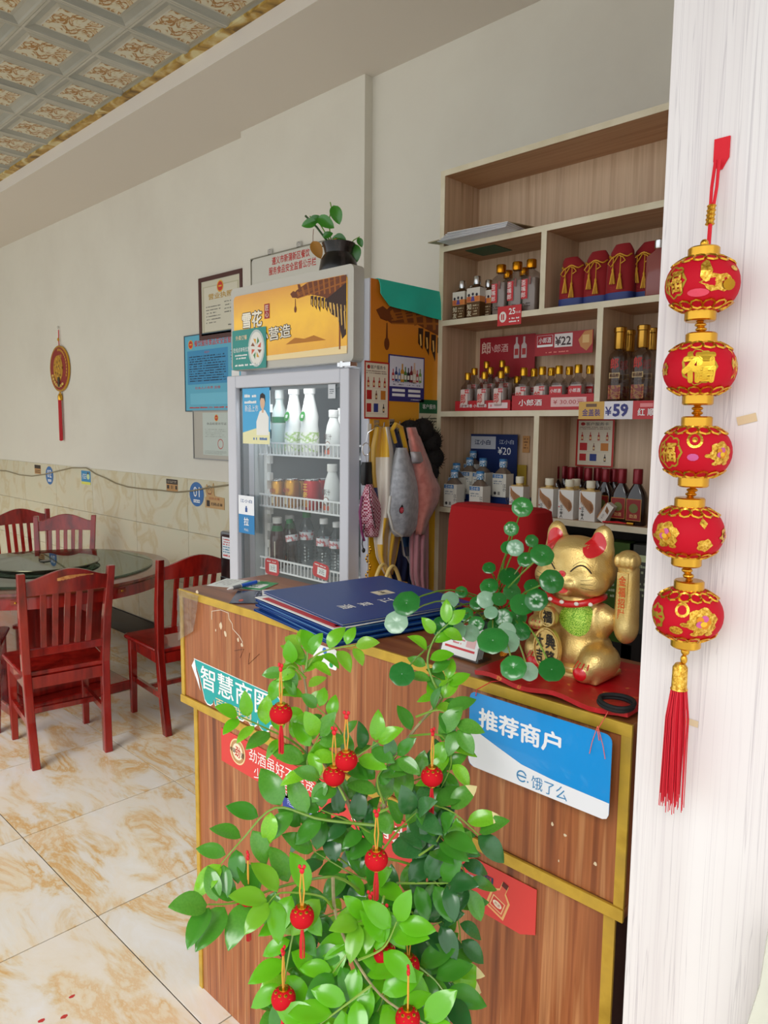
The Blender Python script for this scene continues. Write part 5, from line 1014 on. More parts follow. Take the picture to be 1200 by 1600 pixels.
# whiteboard on the column behind the fridge (leans up to the right exactly level)
a = W(391, 406, y=CY-.02); c = W(520, 368, y=CY-.02); wb_w = 1.0; wb_h = .55
bwd = W(527, 370, y=CY-.02).x-a.x; tx_ = lambda px: W(px, 410, y=CY-.02).x-a.x-bwd/2
o = card('whiteboard', 'white notice board with red lettering on the column behind the fridge', 'notice board', bwd, .62, .010, mat('#cfcdc2', .35), (a.x+bwd/2, CY-.001, a.z-.31), FRONT, rr=.02,
     draw=lambda p, w, h: (p.text('遵义市新蒲新区餐饮', (tx_(423)+tx_(482))/2, h*.445, .043, mat('#c02a22', .4), w=tx_(482)-tx_(423), bold=.02), p.text('服务食品安全监督公示栏', (tx_(418)+tx_(492))/2, h*.362, .043, mat('#c02a22', .4), w=tx_(492)-tx_(418), bold=.02), p.rect(-w*.15, h*.262, w*.48, h*.270, mat('#2a7ac0', .4)), p.rect(-w*.2, h*.20, w*.1, h*.235, mat('#2a7ac0', .4))), border=(.006, .004, mat('#8c8878', .3, .6)))
for dx in (.17, .42): B().box((dx-bwd/2, .31+.018, .008), (.03, .03, .012), CHROME).lathe([(.006, 0), (.006, .018)], CHROME, 10, c=(dx-bwd/2, .335)).build('clip', o)
# round ornament with tassel
q = W(92, 576, y=WY-.02); orn = thing('round_ornament', 'round red and gold new-year ornament with a red tassel hanging on the left wall', 'wall ornament', (q.x, WY-.006, q.z))
orad = .19
b = B(); b.M = Matrix.Rotation(PI/2, 4, 'X'); b.lathe([(orad, 0), (orad, .012)], GOLD, 40).lathe([(orad-.014, .012), (orad-.014, .0125)], mat('#8e1a14', .5), 40); b.build('disc', orn)
p = B(); p.M = Matrix.Rotation(PI/2, 4, 'X'); OG = mat('#c8921e', .35, .5)
p.disc(-.02, .0, .095, .11, OG, .0135, 28)
for k in range(22): a_ = k*.9; r2 = .02+.0035*k; p.disc(-.02+r2*math.cos(a_)*.95, r2*math.sin(a_)*1.1, .011, .009, mat('#8a5c10' if k % 2 else '#dcae3a', .4), .0142+.0001*k, 8)
for k in range(13): a_ = -.4+k*.17; p.disc((orad-.035)*math.cos(a_)*.99, (orad-.035)*math.sin(a_), .010, .012, mat('#d8a430', .35, .5), .0140, 8)
for k in range(15): a_ = PI*1.12+k*.12; p.disc((orad-.045)*math.cos(a_), (orad-.045)*math.sin(a_), .022, .012, mat('#b8861c', .35, .5) if k % 2 else mat('#d8b45a', .4), .0136+.0002*k, 8)
p.rect(-.03, -.15, .01, -.07, mat('#3a2412', .5), .0175); p.text('发财', .03, .10, .03, mat('#e0b040', .35), .0140); p.build('relief', orn, recalc=False)
B().tube([(0, -.006, orad), (.0, -.006, orad+.06), (.0, -.004, orad+.13)], .004, RED, 6).ell((0, -.01, orad+.05), (.01, .008, .014), OG).ell((0, -.008, orad+.15), (.008, .008, .012), mat('#c8c4bc', .4)).build('hanging_cord', orn)
B().tube([(0, -.008, -orad), (.0, -.008, -orad-.02)], .004, OG, 6).lathe([(.008, -orad-.075), (.020, -orad-.07), (.020, -orad-.035), (.012, -orad-.02)], GOLD, 14, c=(0, -.012)).ell((0, -.012, -orad-.018), (.016, .008, .016), OG).build('tassel_cap', orn)
t = B()
for k in range(26): a_ = k*2.4; r2 = .018*math.sqrt((k+.5)/26); t.tube([(r2*math.cos(a_), -.018+r2*math.sin(a_)*.55, -orad-.07), (r2*1.1*math.cos(a_), -.018+r2*.6*math.sin(a_), -orad-.40-.015*R.random())], .0034, RED, 5)
t.build('tassel', orn)
# stickers on the tiled wainscot
NB = mat('#2868a8', .4); TW = WY-.0095
def bluenum(px, n, lab):
    a = W(px[0], px[1], y=TW); c = W(px[2], px[3], y=TW); rx, ry = (c.x-a.x)/2, (a.z-c.z)/2
    pts = [(rx*math.cos(2*PI*k/32), ry*math.sin(2*PI*k/32)) for k in range(32)]
    card('number_sticker', lab, 'sticker', rx*2, ry*2, .001, NB, ((a.x+c.x)/2, TW, (a.z+c.z)/2), FRONT, poly=pts, draw=lambda p, w, h: (p.text(n, 0, h*.1, h*.42, PW), p.rect(-w*.22, -h*.34, w*.22, -h*.22, PW), p.lines(-w*.2, -h*.33, w*.2, -h*.23, 1, NB, z=.0008)))
bluenum((71, 728, 84, 758), '02', 'small round blue sticker numbered 02 on the marble tiles')
bluenum((296, 752, 319, 793), '01', 'round blue sticker numbered 01 on the marble tiles')
DB = mat('#2e221c', .5); TN = mat('#b98a54', .5)
pxcard('table_tag', 'small dark and tan tag on the tiles left of the 02 sticker', 'sticker', (54, 726, 64, 741), TW, .001, TN, draw=lambda p, w, h: (p.rect(-w/2, h*.1, w/2, h/2, DB), p.lines(-w*.4, -h*.4, w*.4, 0, 2, DB)))
pxcard('table_tag', 'dark and tan tag reading 01 between the blue poster and the 01 sticker', 'sticker', (260, 748, 278, 769), TW, .001, TN, draw=lambda p, w, h: (p.rect(-w/2, h*.1, w/2, h/2, DB), p.text('01', 0, -h*.15, h*.3, DB, bold=.02), p.lines(-w*.4, h*.2, w*.4, h*.4, 2, mat('#c8b8a0', .5), z=.0008), p.rect(-w*.45, -h*.3, -w*.25, 0, DB), p.rect(w*.3, -h*.3, w*.45, 0, DB)))
pxcard('small_poster', 'small blue poster with a pale figure on the tiled wainscot', 'poster', (127, 735, 142, 758), TW, .001, mat('#2c86b8', .4), draw=lambda p, w, h: (p.disc(w*.25, h*.1, w*.16, h*.22, mat('#c8dca0', .5)), p.disc(w*.25, h*.34, w*.08, h*.08, mat('#5a4030', .5), .0008), p.rect(-w*.5, -h*.5, w*.5, -h*.3, mat('#d8d860', .5)), p.lines(-w*.4, -h*.1, w*.05, h*.3, 3, PW)))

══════

→ Required task:
Transcribe the listing in full. Omit the pictures and keep every line exact.

→ The response:
The Blender Python script for this scene continues. Write part 5, from line 1014 on. More parts follow. Take the picture to be 1200 by 1600 pixels.
# whiteboard on the column behind the fridge (leans up to the right exactly level)
a = W(391, 406, y=CY-.02); c = W(520, 368, y=CY-.02); wb_w = 1.0; wb_h = .55
bwd = W(527, 370, y=CY-.02).x-a.x; tx_ = lambda px: W(px, 410, y=CY-.02).x-a.x-bwd/2
o = card('whiteboard', 'white notice board with red lettering on the column behind the fridge', 'notice board', bwd, .62, .010, mat('#cfcdc2', .35), (a.x+bwd/2, CY-.001, a.z-.31), FRONT, rr=.02,
     draw=lambda p, w, h: (p.text('遵义市新蒲新区餐饮', (tx_(423)+tx_(482))/2, h*.445, .043, mat('#c02a22', .4), w=tx_(482)-tx_(423), bold=.02), p.text('服务食品安全监督公示栏', (tx_(418)+tx_(492))/2, h*.362, .043, mat('#c02a22', .4), w=tx_(492)-tx_(418), bold=.02), p.rect(-w*.15, h*.262, w*.48, h*.270, mat('#2a7ac0', .4)), p.rect(-w*.2, h*.20, w*.1, h*.235, mat('#2a7ac0', .4))), border=(.006, .004, mat('#8c8878', .3, .6)))
for dx in (.17, .42): B().box((dx-bwd/2, .31+.018, .008), (.03, .03, .012), CHROME).lathe([(.006, 0), (.006, .018)], CHROME, 10, c=(dx-bwd/2, .335)).build('clip', o)
# round ornament with tassel
q = W(92, 576, y=WY-.02); orn = thing('round_ornament', 'round red and gold new-year ornament with a red tassel hanging on the left wall', 'wall ornament', (q.x, WY-.006, q.z))
orad = .19
b = B(); b.M = Matrix.Rotation(PI/2, 4, 'X'); b.lathe([(orad, 0), (orad, .012)], GOLD, 40).lathe([(orad-.014, .012), (orad-.014, .0125)], mat('#8e1a14', .5), 40); b.build('disc', orn)
p = B(); p.M = Matrix.Rotation(PI/2, 4, 'X'); OG = mat('#c8921e', .35, .5)
p.disc(-.02, .0, .095, .11, OG, .0135, 28)
for k in range(22): a_ = k*.9; r2 = .02+.0035*k; p.disc(-.02+r2*math.cos(a_)*.95, r2*math.sin(a_)*1.1, .011, .009, mat('#8a5c10' if k % 2 else '#dcae3a', .4), .0142+.0001*k, 8)
for k in range(13): a_ = -.4+k*.17; p.disc((orad-.035)*math.cos(a_)*.99, (orad-.035)*math.sin(a_), .010, .012, mat('#d8a430', .35, .5), .0140, 8)
for k in range(15): a_ = PI*1.12+k*.12; p.disc((orad-.045)*math.cos(a_), (orad-.045)*math.sin(a_), .022, .012, mat('#b8861c', .35, .5) if k % 2 else mat('#d8b45a', .4), .0136+.0002*k, 8)
p.rect(-.03, -.15, .01, -.07, mat('#3a2412', .5), .0175); p.text('发财', .03, .10, .03, mat('#e0b040', .35), .0140); p.build('relief', orn, recalc=False)
B().tube([(0, -.006, orad), (.0, -.006, orad+.06), (.0, -.004, orad+.13)], .004, RED, 6).ell((0, -.01, orad+.05), (.01, .008, .014), OG).ell((0, -.008, orad+.15), (.008, .008, .012), mat('#c8c4bc', .4)).build('hanging_cord', orn)
B().tube([(0, -.008, -orad), (.0, -.008, -orad-.02)], .004, OG, 6).lathe([(.008, -orad-.075), (.020, -orad-.07), (.020, -orad-.035), (.012, -orad-.02)], GOLD, 14, c=(0, -.012)).ell((0, -.012, -orad-.018), (.016, .008, .016), OG).build('tassel_cap', orn)
t = B()
for k in range(26): a_ = k*2.4; r2 = .018*math.sqrt((k+.5)/26); t.tube([(r2*math.cos(a_), -.018+r2*math.sin(a_)*.55, -orad-.07), (r2*1.1*math.cos(a_), -.018+r2*.6*math.sin(a_), -orad-.40-.015*R.random())], .0034, RED, 5)
t.build('tassel', orn)
# stickers on the tiled wainscot
NB = mat('#2868a8', .4); TW = WY-.0095
def bluenum(px, n, lab):
    a = W(px[0], px[1], y=TW); c = W(px[2], px[3], y=TW); rx, ry = (c.x-a.x)/2, (a.z-c.z)/2
    pts = [(rx*math.cos(2*PI*k/32), ry*math.sin(2*PI*k/32)) for k in range(32)]
    card('number_sticker', lab, 'sticker', rx*2, ry*2, .001, NB, ((a.x+c.x)/2, TW, (a.z+c.z)/2), FRONT, poly=pts, draw=lambda p, w, h: (p.text(n, 0, h*.1, h*.42, PW), p.rect(-w*.22, -h*.34, w*.22, -h*.22, PW), p.lines(-w*.2, -h*.33, w*.2, -h*.23, 1, NB, z=.0008)))
bluenum((71, 728, 84, 758), '02', 'small round blue sticker numbered 02 on the marble tiles')
bluenum((296, 752, 319, 793), '01', 'round blue sticker numbered 01 on the marble tiles')
DB = mat('#2e221c', .5); TN = mat('#b98a54', .5)
pxcard('table_tag', 'small dark and tan tag on the tiles left of the 02 sticker', 'sticker', (54, 726, 64, 741), TW, .001, TN, draw=lambda p, w, h: (p.rect(-w/2, h*.1, w/2, h/2, DB), p.lines(-w*.4, -h*.4, w*.4, 0, 2, DB)))
pxcard('table_tag', 'dark and tan tag reading 01 between the blue poster and the 01 sticker', 'sticker', (260, 748, 278, 769), TW, .001, TN, draw=lambda p, w, h: (p.rect(-w/2, h*.1, w/2, h/2, DB), p.text('01', 0, -h*.15, h*.3, DB, bold=.02), p.lines(-w*.4, h*.2, w*.4, h*.4, 2, mat('#c8b8a0', .5), z=.0008), p.rect(-w*.45, -h*.3, -w*.25, 0, DB), p.rect(w*.3, -h*.3, w*.45, 0, DB)))
pxcard('small_poster', 'small blue poster with a pale figure on the tiled wainscot', 'poster', (127, 735, 142, 758), TW, .001, mat('#2c86b8', .4), draw=lambda p, w, h: (p.disc(w*.25, h*.1, w*.16, h*.22, mat('#c8dca0', .5)), p.disc(w*.25, h*.34, w*.08, h*.08, mat('#5a4030', .5), .0008), p.rect(-w*.5, -h*.5, w*.5, -h*.3, mat('#d8d860', .5)), p.lines(-w*.4, -h*.1, w*.05, h*.3, 3, PW)))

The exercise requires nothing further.